§ Part of a data file
--- --- ---
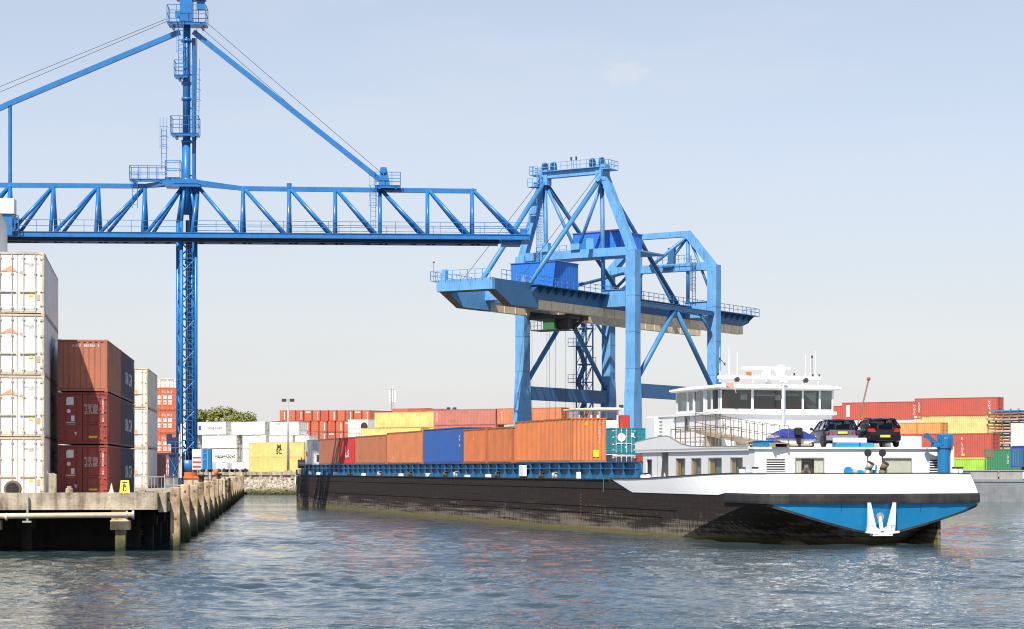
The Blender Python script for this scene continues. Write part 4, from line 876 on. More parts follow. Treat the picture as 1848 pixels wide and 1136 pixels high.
def window(parent, p, d, a0, a1, z0, z1, curtain=None, frame='white', dark=True, gl='glass', back=.5, cmat='curtain', room='interior'):
    m = MB(); f = .05
    for (b0, b1, c0, c1) in ((a0 - f, a1 + f, z1, z1 + f), (a0 - f, a1 + f, z0 - f, z0), (a0 - f, a0, z0, z1), (a1, a1 + f, z0, z1)): panel(m, p, d, b0, b1, c0, c1, -.03, .06)
    w_ = part('window', m, frame, parent)
    m = MB(); panel(m, p, d, a0, a1, z0, z1, .035, .045); part('pane', m, gl, w_)
    if curtain:
        for b0, b1 in curtain:
            m = MB(); k = a0 + b0 * (a1 - a0); e = a0 + b1 * (a1 - a0); i = 0
            while k < e - .01: panel(m, p, d, k, min(k + .07, e), z0, z1, .06 + .02 * (i % 2), .08 + .02 * (i % 2)); k += .07; i += 1
            part('curtain', m, cmat, w_)
    if dark:
        m = MB(); panel(m, p, d, a0 - .05, a1 + .05, z0 - .05, z1 + .05, back, back + .03); part('room_wall', m, room, w_)
    return w_

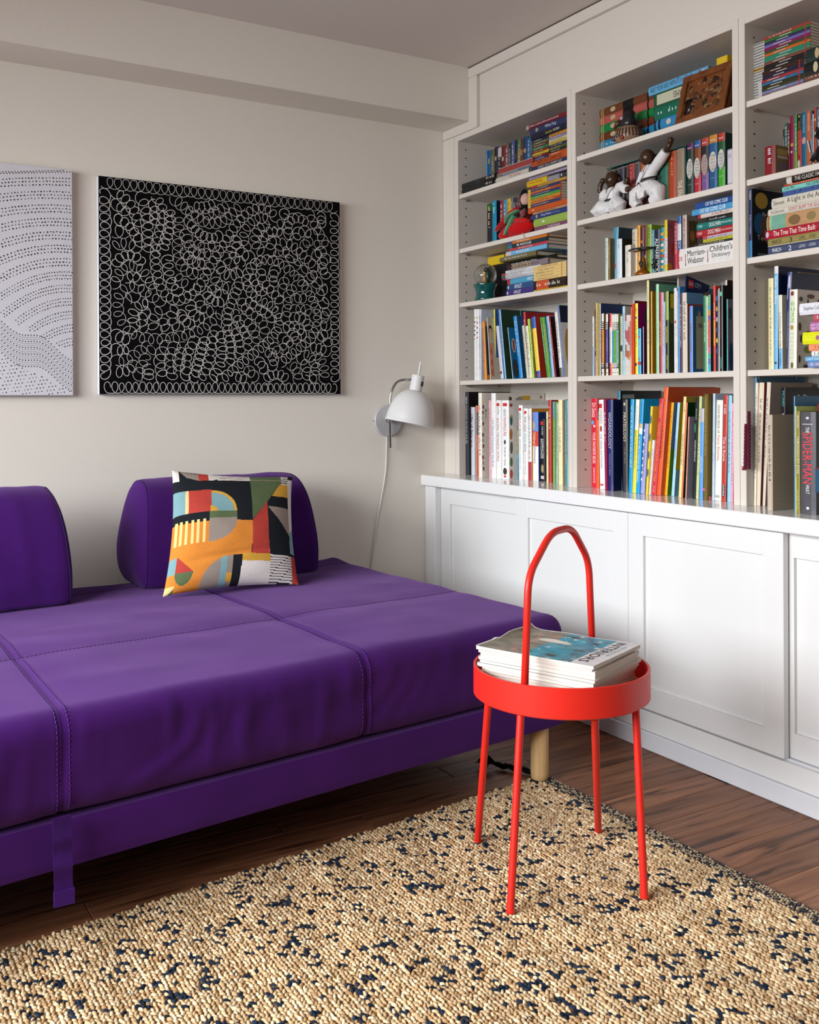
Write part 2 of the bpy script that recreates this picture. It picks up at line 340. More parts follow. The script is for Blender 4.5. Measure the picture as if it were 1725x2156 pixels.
# ================================================================== the rug
def bil(q, u, v): q = np.array(q, float); return (q[0] * (1 - u) + q[1] * u) * (1 - v) + (q[3] * (1 - u) + q[2] * u) * v
RQ = [(-.25, .45), (1.665, .45), (1.665, 2.085), (-.25, 1.865)]     # footprint: near-left, near-right, far-right, far-left
rug = thing('rug', 'chunky woven jute rug, tan with navy flecks, under the red side table', 'rug', (.8, 1.2, 0))
rb = MB(); n = 24
rv = []
for z in (.001, .007):
    for p in RQ: rv.append((p[0], p[1], z))
rb.add(rv, [(3, 2, 1, 0), (4, 5, 6, 7), (0, 1, 5, 4), (1, 2, 6, 5), (2, 3, 7, 6), (3, 0, 4, 7)])
build('backing', rb, 'rug_back', rug)
def loops(name, P, ang, la, lb, hh, cols, parent, z0=.0055):
    k = len(P); n = 7; th = np.arange(n) * 2 * np.pi / n
    ring = np.stack([np.cos(th), np.sin(th)], 1)
    rad = np.array([1., .78]); zz = np.array([0., .72])
    ca, sa = np.cos(ang), np.sin(ang); V = np.zeros((k, 2 * n + 1, 3), np.float32)
    for r_ in range(2):
        ex = ring[:, 0] * rad[r_]; ey = ring[:, 1] * rad[r_]
        X = la[:, None] * ex[None]; Y = lb[:, None] * ey[None]
        V[:, r_ * n:(r_ + 1) * n, 0] = P[:, 0:1] + X * ca[:, None] - Y * sa[:, None]; V[:, r_ * n:(r_ + 1) * n, 1] = P[:, 1:2] + X * sa[:, None] + Y * ca[:, None]
        V[:, r_ * n:(r_ + 1) * n, 2] = z0 + hh[:, None] * zz[r_]
    V[:, 2 * n, 0:2] = P; V[:, 2 * n, 2] = z0 + hh
    F = []
    for i in range(n):
        j = (i + 1) % n; F += [(i, j, n + j), (i, n + j, n + i), (n + i, n + j, 2 * n)]
    F = np.array(F); nf = len(F); Fa = (F[None] + (np.arange(k) * (2 * n + 1))[:, None, None]).reshape(-1)
    me = bpy.data.meshes.new(name); me.vertices.add(k * (2 * n + 1)); me.vertices.foreach_set('co', (V - np.array(wloc(parent), np.float32)).reshape(-1))
    me.loops.add(len(Fa)); me.loops.foreach_set('vertex_index', Fa.astype(np.int32)); me.polygons.add(k * nf); me.polygons.foreach_set('loop_start', np.arange(0, len(Fa), 3, dtype=np.int32))
    me.update(calc_edges=True); me.polygons.foreach_set('use_smooth', np.ones(k * nf, bool))
    a = me.color_attributes.new('Col', 'FLOAT_COLOR', 'POINT'); cc = np.ones((k, 2 * n + 1, 4), np.float32); cc[:, :, :3] = cols[:, None, :]; a.data.foreach_set('color', cc.reshape(-1))
    me.materials.append(MATS['jute']); o = bpy.data.objects.new(name, me); COL.objects.link(o); o.parent = parent; o['kind'] = 'stuff'; return o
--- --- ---
§ TASK STATEMENT
Reproduce the records, all of them, word for word; omit the pictures.

§ FULL ANSWER
The Blender Python script for this scene continues. Write part 4, from line 876 on. More parts follow. Treat the picture as 1848 pixels wide and 1136 pixels high.
def window(parent, p, d, a0, a1, z0, z1, curtain=None, frame='white', dark=True, gl='glass', back=.5, cmat='curtain', room='interior'):
    m = MB(); f = .05
    for (b0, b1, c0, c1) in ((a0 - f, a1 + f, z1, z1 + f), (a0 - f, a1 + f, z0 - f, z0), (a0 - f, a0, z0, z1), (a1, a1 + f, z0, z1)): panel(m, p, d, b0, b1, c0, c1, -.03, .06)
    w_ = part('window', m, frame, parent)
    m = MB(); panel(m, p, d, a0, a1, z0, z1, .035, .045); part('pane', m, gl, w_)
    if curtain:
        for b0, b1 in curtain:
            m = MB(); k = a0 + b0 * (a1 - a0); e = a0 + b1 * (a1 - a0); i = 0
            while k < e - .01: panel(m, p, d, k, min(k + .07, e), z0, z1, .06 + .02 * (i % 2), .08 + .02 * (i % 2)); k += .07; i += 1
            part('curtain', m, cmat, w_)
    if dark:
        m = MB(); panel(m, p, d, a0 - .05, a1 + .05, z0 - .05, z1 + .05, back, back + .03); part('room_wall', m, room, w_)
    return w_

Write part 2 of the bpy script that recreates this picture. It picks up at line 340. More parts follow. The script is for Blender 4.5. Measure the picture as if it were 1725x2156 pixels.
# ================================================================== the rug
def bil(q, u, v): q = np.array(q, float); return (q[0] * (1 - u) + q[1] * u) * (1 - v) + (q[3] * (1 - u) + q[2] * u) * v
RQ = [(-.25, .45), (1.665, .45), (1.665, 2.085), (-.25, 1.865)]     # footprint: near-left, near-right, far-right, far-left
rug = thing('rug', 'chunky woven jute rug, tan with navy flecks, under the red side table', 'rug', (.8, 1.2, 0))
rb = MB(); n = 24
rv = []
for z in (.001, .007):
    for p in RQ: rv.append((p[0], p[1], z))
rb.add(rv, [(3, 2, 1, 0), (4, 5, 6, 7), (0, 1, 5, 4), (1, 2, 6, 5), (2, 3, 7, 6), (3, 0, 4, 7)])
build('backing', rb, 'rug_back', rug)
def loops(name, P, ang, la, lb, hh, cols, parent, z0=.0055):
    k = len(P); n = 7; th = np.arange(n) * 2 * np.pi / n
    ring = np.stack([np.cos(th), np.sin(th)], 1)
    rad = np.array([1., .78]); zz = np.array([0., .72])
    ca, sa = np.cos(ang), np.sin(ang); V = np.zeros((k, 2 * n + 1, 3), np.float32)
    for r_ in range(2):
        ex = ring[:, 0] * rad[r_]; ey = ring[:, 1] * rad[r_]
        X = la[:, None] * ex[None]; Y = lb[:, None] * ey[None]
        V[:, r_ * n:(r_ + 1) * n, 0] = P[:, 0:1] + X * ca[:, None] - Y * sa[:, None]; V[:, r_ * n:(r_ + 1) * n, 1] = P[:, 1:2] + X * sa[:, None] + Y * ca[:, None]
        V[:, r_ * n:(r_ + 1) * n, 2] = z0 + hh[:, None] * zz[r_]
    V[:, 2 * n, 0:2] = P; V[:, 2 * n, 2] = z0 + hh
    F = []
    for i in range(n):
        j = (i + 1) % n; F += [(i, j, n + j), (i, n + j, n + i), (n + i, n + j, 2 * n)]
    F = np.array(F); nf = len(F); Fa = (F[None] + (np.arange(k) * (2 * n + 1))[:, None, None]).reshape(-1)
    me = bpy.data.meshes.new(name); me.vertices.add(k * (2 * n + 1)); me.vertices.foreach_set('co', (V - np.array(wloc(parent), np.float32)).reshape(-1))
    me.loops.add(len(Fa)); me.loops.foreach_set('vertex_index', Fa.astype(np.int32)); me.polygons.add(k * nf); me.polygons.foreach_set('loop_start', np.arange(0, len(Fa), 3, dtype=np.int32))
    me.update(calc_edges=True); me.polygons.foreach_set('use_smooth', np.ones(k * nf, bool))
    a = me.color_attributes.new('Col', 'FLOAT_COLOR', 'POINT'); cc = np.ones((k, 2 * n + 1, 4), np.float32); cc[:, :, :3] = cols[:, None, :]; a.data.foreach_set('color', cc.reshape(-1))
    me.materials.append(MATS['jute']); o = bpy.data.objects.new(name, me); COL.objects.link(o); o.parent = parent; o['kind'] = 'stuff'; return o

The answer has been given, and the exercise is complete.